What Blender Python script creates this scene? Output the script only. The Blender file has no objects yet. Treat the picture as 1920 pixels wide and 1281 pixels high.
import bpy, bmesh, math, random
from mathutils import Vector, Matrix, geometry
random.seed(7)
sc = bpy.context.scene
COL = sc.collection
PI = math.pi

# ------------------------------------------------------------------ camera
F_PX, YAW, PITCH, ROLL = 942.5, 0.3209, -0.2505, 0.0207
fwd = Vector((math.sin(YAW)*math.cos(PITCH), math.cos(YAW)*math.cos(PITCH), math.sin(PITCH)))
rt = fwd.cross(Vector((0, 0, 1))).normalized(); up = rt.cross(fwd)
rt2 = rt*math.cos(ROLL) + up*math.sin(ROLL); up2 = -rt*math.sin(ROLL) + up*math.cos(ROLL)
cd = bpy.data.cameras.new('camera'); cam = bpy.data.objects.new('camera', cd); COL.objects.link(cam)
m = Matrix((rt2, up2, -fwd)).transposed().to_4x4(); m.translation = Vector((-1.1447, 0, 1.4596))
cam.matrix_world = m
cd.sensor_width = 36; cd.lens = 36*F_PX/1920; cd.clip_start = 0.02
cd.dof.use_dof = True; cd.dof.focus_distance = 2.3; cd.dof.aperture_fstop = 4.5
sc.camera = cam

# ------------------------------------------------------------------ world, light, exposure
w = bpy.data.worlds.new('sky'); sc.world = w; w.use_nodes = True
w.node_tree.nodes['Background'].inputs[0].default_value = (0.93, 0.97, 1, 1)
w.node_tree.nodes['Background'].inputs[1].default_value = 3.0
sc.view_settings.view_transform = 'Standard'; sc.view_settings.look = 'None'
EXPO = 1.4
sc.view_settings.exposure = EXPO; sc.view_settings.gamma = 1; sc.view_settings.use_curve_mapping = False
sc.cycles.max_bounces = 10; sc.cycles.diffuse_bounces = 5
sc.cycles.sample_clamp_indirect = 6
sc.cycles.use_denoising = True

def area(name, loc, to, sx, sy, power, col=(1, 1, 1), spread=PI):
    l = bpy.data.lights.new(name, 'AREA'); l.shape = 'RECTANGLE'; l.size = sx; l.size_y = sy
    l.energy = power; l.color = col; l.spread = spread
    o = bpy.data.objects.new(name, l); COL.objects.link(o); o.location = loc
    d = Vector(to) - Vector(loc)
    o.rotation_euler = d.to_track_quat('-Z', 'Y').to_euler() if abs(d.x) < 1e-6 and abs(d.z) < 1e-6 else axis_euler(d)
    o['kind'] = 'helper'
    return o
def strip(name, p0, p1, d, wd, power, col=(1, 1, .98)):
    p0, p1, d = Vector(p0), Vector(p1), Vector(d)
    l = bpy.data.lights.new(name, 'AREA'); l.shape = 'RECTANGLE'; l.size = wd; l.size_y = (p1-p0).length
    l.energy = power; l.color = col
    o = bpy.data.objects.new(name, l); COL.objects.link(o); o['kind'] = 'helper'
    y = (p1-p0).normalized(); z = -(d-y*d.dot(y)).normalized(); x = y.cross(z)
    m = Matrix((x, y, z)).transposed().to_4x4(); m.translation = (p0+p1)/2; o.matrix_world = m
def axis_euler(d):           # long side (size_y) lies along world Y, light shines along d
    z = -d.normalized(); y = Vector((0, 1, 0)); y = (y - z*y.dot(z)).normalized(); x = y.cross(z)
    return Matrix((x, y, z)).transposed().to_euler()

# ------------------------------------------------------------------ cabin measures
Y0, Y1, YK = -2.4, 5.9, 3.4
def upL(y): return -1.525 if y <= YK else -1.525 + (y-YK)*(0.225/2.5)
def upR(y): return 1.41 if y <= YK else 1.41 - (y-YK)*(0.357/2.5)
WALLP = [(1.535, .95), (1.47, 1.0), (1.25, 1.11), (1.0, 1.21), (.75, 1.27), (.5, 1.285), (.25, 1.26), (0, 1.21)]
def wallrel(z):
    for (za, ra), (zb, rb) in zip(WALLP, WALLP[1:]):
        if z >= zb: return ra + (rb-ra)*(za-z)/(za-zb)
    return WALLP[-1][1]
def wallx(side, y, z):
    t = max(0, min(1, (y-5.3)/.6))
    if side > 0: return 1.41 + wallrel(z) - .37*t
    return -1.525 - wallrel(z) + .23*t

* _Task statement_
All of the material above needs to be copied exactly.

* _Full answer_
What Blender Python script creates this scene? Output the script only. The Blender file has no objects yet. Treat the picture as 1920 pixels wide and 1281 pixels high.
import bpy, bmesh, math, random
from mathutils import Vector, Matrix, geometry
random.seed(7)
sc = bpy.context.scene
COL = sc.collection
PI = math.pi

# ------------------------------------------------------------------ camera
F_PX, YAW, PITCH, ROLL = 942.5, 0.3209, -0.2505, 0.0207
fwd = Vector((math.sin(YAW)*math.cos(PITCH), math.cos(YAW)*math.cos(PITCH), math.sin(PITCH)))
rt = fwd.cross(Vector((0, 0, 1))).normalized(); up = rt.cross(fwd)
rt2 = rt*math.cos(ROLL) + up*math.sin(ROLL); up2 = -rt*math.sin(ROLL) + up*math.cos(ROLL)
cd = bpy.data.cameras.new('camera'); cam = bpy.data.objects.new('camera', cd); COL.objects.link(cam)
m = Matrix((rt2, up2, -fwd)).transposed().to_4x4(); m.translation = Vector((-1.1447, 0, 1.4596))
cam.matrix_world = m
cd.sensor_width = 36; cd.lens = 36*F_PX/1920; cd.clip_start = 0.02
cd.dof.use_dof = True; cd.dof.focus_distance = 2.3; cd.dof.aperture_fstop = 4.5
sc.camera = cam

# ------------------------------------------------------------------ world, light, exposure
w = bpy.data.worlds.new('sky'); sc.world = w; w.use_nodes = True
w.node_tree.nodes['Background'].inputs[0].default_value = (0.93, 0.97, 1, 1)
w.node_tree.nodes['Background'].inputs[1].default_value = 3.0
sc.view_settings.view_transform = 'Standard'; sc.view_settings.look = 'None'
EXPO = 1.4
sc.view_settings.exposure = EXPO; sc.view_settings.gamma = 1; sc.view_settings.use_curve_mapping = False
sc.cycles.max_bounces = 10; sc.cycles.diffuse_bounces = 5
sc.cycles.sample_clamp_indirect = 6
sc.cycles.use_denoising = True

def area(name, loc, to, sx, sy, power, col=(1, 1, 1), spread=PI):
    l = bpy.data.lights.new(name, 'AREA'); l.shape = 'RECTANGLE'; l.size = sx; l.size_y = sy
    l.energy = power; l.color = col; l.spread = spread
    o = bpy.data.objects.new(name, l); COL.objects.link(o); o.location = loc
    d = Vector(to) - Vector(loc)
    o.rotation_euler = d.to_track_quat('-Z', 'Y').to_euler() if abs(d.x) < 1e-6 and abs(d.z) < 1e-6 else axis_euler(d)
    o['kind'] = 'helper'
    return o
def strip(name, p0, p1, d, wd, power, col=(1, 1, .98)):
    p0, p1, d = Vector(p0), Vector(p1), Vector(d)
    l = bpy.data.lights.new(name, 'AREA'); l.shape = 'RECTANGLE'; l.size = wd; l.size_y = (p1-p0).length
    l.energy = power; l.color = col
    o = bpy.data.objects.new(name, l); COL.objects.link(o); o['kind'] = 'helper'
    y = (p1-p0).normalized(); z = -(d-y*d.dot(y)).normalized(); x = y.cross(z)
    m = Matrix((x, y, z)).transposed().to_4x4(); m.translation = (p0+p1)/2; o.matrix_world = m
def axis_euler(d):           # long side (size_y) lies along world Y, light shines along d
    z = -d.normalized(); y = Vector((0, 1, 0)); y = (y - z*y.dot(z)).normalized(); x = y.cross(z)
    return Matrix((x, y, z)).transposed().to_euler()

# ------------------------------------------------------------------ cabin measures
Y0, Y1, YK = -2.4, 5.9, 3.4
def upL(y): return -1.525 if y <= YK else -1.525 + (y-YK)*(0.225/2.5)
def upR(y): return 1.41 if y <= YK else 1.41 - (y-YK)*(0.357/2.5)
WALLP = [(1.535, .95), (1.47, 1.0), (1.25, 1.11), (1.0, 1.21), (.75, 1.27), (.5, 1.285), (.25, 1.26), (0, 1.21)]
def wallrel(z):
    for (za, ra), (zb, rb) in zip(WALLP, WALLP[1:]):
        if z >= zb: return ra + (rb-ra)*(za-z)/(za-zb)
    return WALLP[-1][1]
def wallx(side, y, z):
    t = max(0, min(1, (y-5.3)/.6))
    if side > 0: return 1.41 + wallrel(z) - .37*t
    return -1.525 - wallrel(z) + .23*t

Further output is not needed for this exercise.